Carbon Nanofibers Derived From Polymer Blends as Electrodes for High Performance Supercapacitors

Nowadays, generation and storage of energy is vital in our life. Supercapacitors as one the energy storage devices are safe and can store high amount of energy and deliver it in a fast manner. Also, they can be used in a wide range of temperatures and show a high cyclability, which make them proper candidates for broad range of applications. However, compared to other common energy storage systems such as batteries, their energy density is low. Carbon materials are known as the most common materials for making electrodes for supercapacitors.

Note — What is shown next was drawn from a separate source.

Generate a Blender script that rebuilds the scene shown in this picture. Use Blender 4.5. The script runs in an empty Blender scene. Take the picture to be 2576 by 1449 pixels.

To achieve supercapacitors with high energy density it is important to use the right materials as electrodes with proper morphologies. Two main energy storage mechanisms include electric double layer capacitance which energy is stored electrostatically, in the interface of electrode and electrolyte and pseudocapacitance, in which fast redox reactions occur at or near surface of electrodes. In double layer capacitors, high surface area and controlled pore size and pore distribution is required hence, choice of carbon precursors to obtain these properties is essential. Chapter 1 gives basic information about energy storage systems and mechanisms involved in supercapacitors. Also, carbon nanofibers as one of the popular materials for making electrodes are introduced and how they are made is explained. Chapter 2 introduces polymer blends derived from polyacrylonitrile (PAN) and polymethacrylic acid (PMAA) as suitable candidates for making high surface area carbon fibers with high performance. It shows PMAA can be used as a new degrading polymer which, blended with PAN, can result in phase-separation in carbon fibers. Chapter 3 describes fabricating hybrid materials as electrodes for supercapacitors using PANPMAA blend as carbon source and cobalt oxide. It is shown how using PMAA as a chelating polymer can enhance the distribution and uniformity of metal oxide nanoparticles on the carbon fibers which improve the performance of supercapacitors compared to the ones that are made only with PAN.